DATASET SECTION:
------------------------
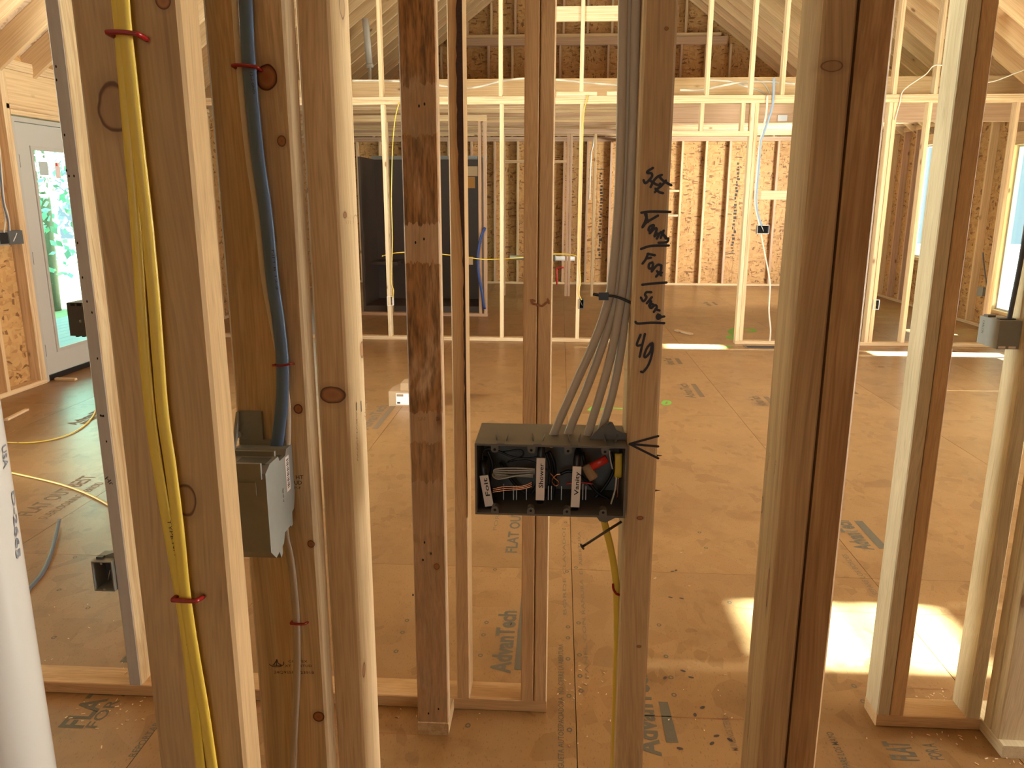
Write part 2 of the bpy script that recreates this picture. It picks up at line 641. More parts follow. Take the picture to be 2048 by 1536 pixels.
floor = struct('floor', 'tan subfloor sheets with printed lettering and seams')
panel('joist_bed', (-5.0, -3.2, -0.30), (5.6, 14.6, -0.030), M['dark'], floor)
GX = [0.0705 + 1.2175 * k for k in range(-4, 5)]
GX = [-4.95] + [x for x in GX if -4.7 < x < 5.0] + [5.55]
GY = [-3.2, -1.88, 0.56, 3.0, 5.44, 7.88, 10.32, 12.76, 14.5]
for i in range(len(GX) - 1):
    for j in range(len(GY) - 1):
        panel('floor_panel', (GX[i] + 0.0012, GY[j] + 0.0008, -0.024), (GX[i + 1] - 0.0012, GY[j + 1] - 0.0008, 0.0), M['floor'], floor)

roof = struct('roof', 'pitched roof of sloping rafters under board sheathing')
Lr = 6.25
for sgn in (1, -1):
    d = Vector((0.8 * sgn, 0, -0.6))
    n = Vector((0.6 * sgn, 0, 0.8))
    xa = Vector((0, sgn, 0))
    rot = Matrix((xa, n, d)).transposed().to_euler()
    me = stock(PL, 0.184, Lr, 0.003)
    y = 14.18
    while y > -3:
        c = Vector((RX, y, RZ)) + d * (Lr / 2) + n * 0.092
        link('rafter', me, M['rafter'], roof, c, rot)
        y -= 0.4064
    for k in range(6):
        c = Vector((RX, 5.65, RZ)) + d * (0.60 + 1.22 * k) + n * (0.184 + 0.008)
        if k == 5:
            continue
        link('roof_sheathing', stock(17.9, 0.014, 1.217, 0.001), M['roofdeck'], roof, c, rot)
lumber('ridge_board', (RX - 0.019, -3, RZ - 0.02), (RX + 0.019, 14.3, RZ + 0.23), 'Y', M['rafter'], roof)


def gable(name, y0, y1, parent, mat):
    pts = [(XL - 0.6, 2.50), (XR + 0.6, 2.50), (XR + 0.6, slope_z(XR + 0.6) + 0.21), (RX, RZ + 0.21), (XL - 0.6, slope_z(XL - 0.6) + 0.21)]
    pts = [(XL - 0.3, 2.4), (XR + 0.3, 2.4), (RX, RZ + 0.2)]
    vs = [(x, y0, z) for x, z in pts] + [(x, y1, z) for x, z in pts]
    k = len(pts)
    fs = [tuple(range(k)), tuple(range(2 * k - 1, k - 1, -1))] + [(i, i + k, (i + 1) % k + k, (i + 1) % k) for i in range(k)]
    return link(name, mesh(name, vs, fs), mat, parent)


def stud_run(parent, axis_pos, coords, z0, z1, along, mats, lim=None):
    """Upright 2x4s of a wall. along 'X': wall runs in X at Y=axis_pos; along 'Y': wall runs in Y at X=axis_pos."""
    for c in coords:
        top = z1(c) if callable(z1) else z1
        mt = mats[int(abs(c) * 97) % len(mats)]
        if along == 'X':
            lumber('stud', (c - PL / 2, axis_pos, z0), (c + PL / 2, axis_pos + PW, top), 'Z', mt, parent)
        else:
            lumber('stud', (axis_pos, c - PL / 2, z0), (axis_pos + PW, c + PL / 2, top), 'Z', mt, parent)


# --- right outside wall: sheathing, studs, plates, with its window openings and an added unseen low slot for sun bounce
wr = struct('wall_right', 'outside wall of strand board and studs right of the back rooms')
holes = [(1.0, 2.2, 0.6, 2.1), (2.33, 2.80, 1.71, 2.10), (3.1, 6.1, 0.6, 2.15), (6.35, 7.75, 0.03, 0.42), (7.80, 8.02, 0.35, 0.95), (8.03, 8.28, 1.62, 1.88), (9.08, 9.50, 0.25, 2.10), (10.5, 11.9, 0.70, 2.24)]
y = YN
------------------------
EXERCISE TASK: Except for the pictures, give all the material above again verbatim.

CORRECT RESULT:
Write part 2 of the bpy script that recreates this picture. It picks up at line 641. More parts follow. Take the picture to be 2048 by 1536 pixels.
floor = struct('floor', 'tan subfloor sheets with printed lettering and seams')
panel('joist_bed', (-5.0, -3.2, -0.30), (5.6, 14.6, -0.030), M['dark'], floor)
GX = [0.0705 + 1.2175 * k for k in range(-4, 5)]
GX = [-4.95] + [x for x in GX if -4.7 < x < 5.0] + [5.55]
GY = [-3.2, -1.88, 0.56, 3.0, 5.44, 7.88, 10.32, 12.76, 14.5]
for i in range(len(GX) - 1):
    for j in range(len(GY) - 1):
        panel('floor_panel', (GX[i] + 0.0012, GY[j] + 0.0008, -0.024), (GX[i + 1] - 0.0012, GY[j + 1] - 0.0008, 0.0), M['floor'], floor)

roof = struct('roof', 'pitched roof of sloping rafters under board sheathing')
Lr = 6.25
for sgn in (1, -1):
    d = Vector((0.8 * sgn, 0, -0.6))
    n = Vector((0.6 * sgn, 0, 0.8))
    xa = Vector((0, sgn, 0))
    rot = Matrix((xa, n, d)).transposed().to_euler()
    me = stock(PL, 0.184, Lr, 0.003)
    y = 14.18
    while y > -3:
        c = Vector((RX, y, RZ)) + d * (Lr / 2) + n * 0.092
        link('rafter', me, M['rafter'], roof, c, rot)
        y -= 0.4064
    for k in range(6):
        c = Vector((RX, 5.65, RZ)) + d * (0.60 + 1.22 * k) + n * (0.184 + 0.008)
        if k == 5:
            continue
        link('roof_sheathing', stock(17.9, 0.014, 1.217, 0.001), M['roofdeck'], roof, c, rot)
lumber('ridge_board', (RX - 0.019, -3, RZ - 0.02), (RX + 0.019, 14.3, RZ + 0.23), 'Y', M['rafter'], roof)


def gable(name, y0, y1, parent, mat):
    pts = [(XL - 0.6, 2.50), (XR + 0.6, 2.50), (XR + 0.6, slope_z(XR + 0.6) + 0.21), (RX, RZ + 0.21), (XL - 0.6, slope_z(XL - 0.6) + 0.21)]
    pts = [(XL - 0.3, 2.4), (XR + 0.3, 2.4), (RX, RZ + 0.2)]
    vs = [(x, y0, z) for x, z in pts] + [(x, y1, z) for x, z in pts]
    k = len(pts)
    fs = [tuple(range(k)), tuple(range(2 * k - 1, k - 1, -1))] + [(i, i + k, (i + 1) % k + k, (i + 1) % k) for i in range(k)]
    return link(name, mesh(name, vs, fs), mat, parent)


def stud_run(parent, axis_pos, coords, z0, z1, along, mats, lim=None):
    """Upright 2x4s of a wall. along 'X': wall runs in X at Y=axis_pos; along 'Y': wall runs in Y at X=axis_pos."""
    for c in coords:
        top = z1(c) if callable(z1) else z1
        mt = mats[int(abs(c) * 97) % len(mats)]
        if along == 'X':
            lumber('stud', (c - PL / 2, axis_pos, z0), (c + PL / 2, axis_pos + PW, top), 'Z', mt, parent)
        else:
            lumber('stud', (axis_pos, c - PL / 2, z0), (axis_pos + PW, c + PL / 2, top), 'Z', mt, parent)


# --- right outside wall: sheathing, studs, plates, with its window openings and an added unseen low slot for sun bounce
wr = struct('wall_right', 'outside wall of strand board and studs right of the back rooms')
holes = [(1.0, 2.2, 0.6, 2.1), (2.33, 2.80, 1.71, 2.10), (3.1, 6.1, 0.6, 2.15), (6.35, 7.75, 0.03, 0.42), (7.80, 8.02, 0.35, 0.95), (8.03, 8.28, 1.62, 1.88), (9.08, 9.50, 0.25, 2.10), (10.5, 11.9, 0.70, 2.24)]
y = YN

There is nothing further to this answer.